On June 11, Representative Carolyn Maloney (D-NY) introduced H.R. 4842, the Business Supply Chain Transparency on Trafficking and Slavery Act of 2014. The bill, if passed, would require companies to file annual reports with the Securities and Exchange Commission ("SEC")  disclosing their efforts to identify and address specific human rights risks in their supply chains.

The proposed federal legislation, co-sponsored by Representative Chris Smith (R-NJ), would only apply to companies with annual worldwide gross receipts exceeding one hundred million dollars. If enacted, the legislation would require the SEC to issue regulations requiring companies to disclose whether they have taken any measures to identify and address the risks of  forced labor, slavery, human trafficking, and the worst forms of child labor throughout their supply chains.

The bill was originally introduced in 2011 and is modeled after the California Transparency in Supply Chains Act. Unlike the state statute, however, the proposed federal legislation is not limited to retailers and manufacturers. If enacted, the legislation would be applicable to any publicly-traded or private company currently required to submit annual reports to the SEC, as long as the company meets the annual gross receipts threshold.

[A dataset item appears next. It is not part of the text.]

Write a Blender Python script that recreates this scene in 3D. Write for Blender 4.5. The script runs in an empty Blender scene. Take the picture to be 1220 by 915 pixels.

The bill begins with a statement of findings, including the observation that the U.N. Guiding Principles on Business and Human Rights:

affirm that business enterprises have a responsibility to respect human rights, and that States have a duty to ensure these rights are protected. Such Guiding Principles also clarify that the duty to protect against business-related human rights abuses requires States to take  the necessary steps to prevent and address human rights abuses to workers through effective policies and regulation.

If enacted, the legislation would require companies to disclose to what extent, if any, they:

  • Maintain policies to identify and eliminate risks of forced labor, slavery, human trafficking, and the worst forms of child labor within their supply chains, and actions that they have taken pursuant to, or in absence of, such policies;
  • Maintain policies prohibiting the employees and "employees of entities associated with its supply chain" from engaging in commercial sex acts with minors;
  • Evaluate and address the risks of forced labor, slavery, human trafficking, and the worst forms of child labor within their product supply chains;
  • Ensure that audits of suppliers within their supply chains are conducted to investigate working conditions and labor practices and to verify whether suppliers have systems in place to identify risks of forced labor, slavery, human trafficking, and the worst forms of child labor within their own supply chains;
  • Require suppliers to attest that the manufacture of products and the recruitment of labor is carried out in compliance with applicable laws regarding forced labor, slavery, human trafficking, and the worst forms of child labor;
  • Maintain internal accountability standards and procedures for employees or contractors that fail to meet company standards regarding forced labor, slavery, human trafficking, and the worst forms of child labor;
  • Provide training to employees and personnel with direct responsibility for supply chain management on forced labor, slavery, human trafficking, and the worst forms of child labor;
  • Ensure that labor recruitment practices comply with corporate policies or efforts to eliminate practices that contribute to forced labor, slavery, human trafficking, and the worst forms of child labor; and
  • Ensure that remediation is provided to those who have been identified as victims of forced labor, slavery, human trafficking, and the worst forms of child labor.

The bill also calls on the Secretary of Labor to publish a list of the companies required to comply with the legislation and a "Top 100″ list of companies "adhering to supply chain labor standards as established under relevant federal and international guidelines." The list is to be generated "in consultation with the Secretary of State and other appropriate federal and international agencies, independent labor evaluators, and human rights groups."

A coalition of socially responsible investors immediately issued a statement welcoming the introduction of the bill, stating that:

[i]n our analysis of companies, we seek to understand how they are addressing human and worker rights challenges in their global supply chains and expect evidence of their due diligence on these issues. The disclosures required in H.R. 4842 will provide investors with the information necessary to adequately evaluate risks within their portfolios.

The bill has been referred to the Committee on Financial Services and the Committee on Education and the Workforce for consideration. Given the current Congressional climate, the ultimate passage of H.R. 4842 is unlikely, but its introduction reflects a broader trend towards regulated transparency with regard to corporate efforts to address human rights-related risks.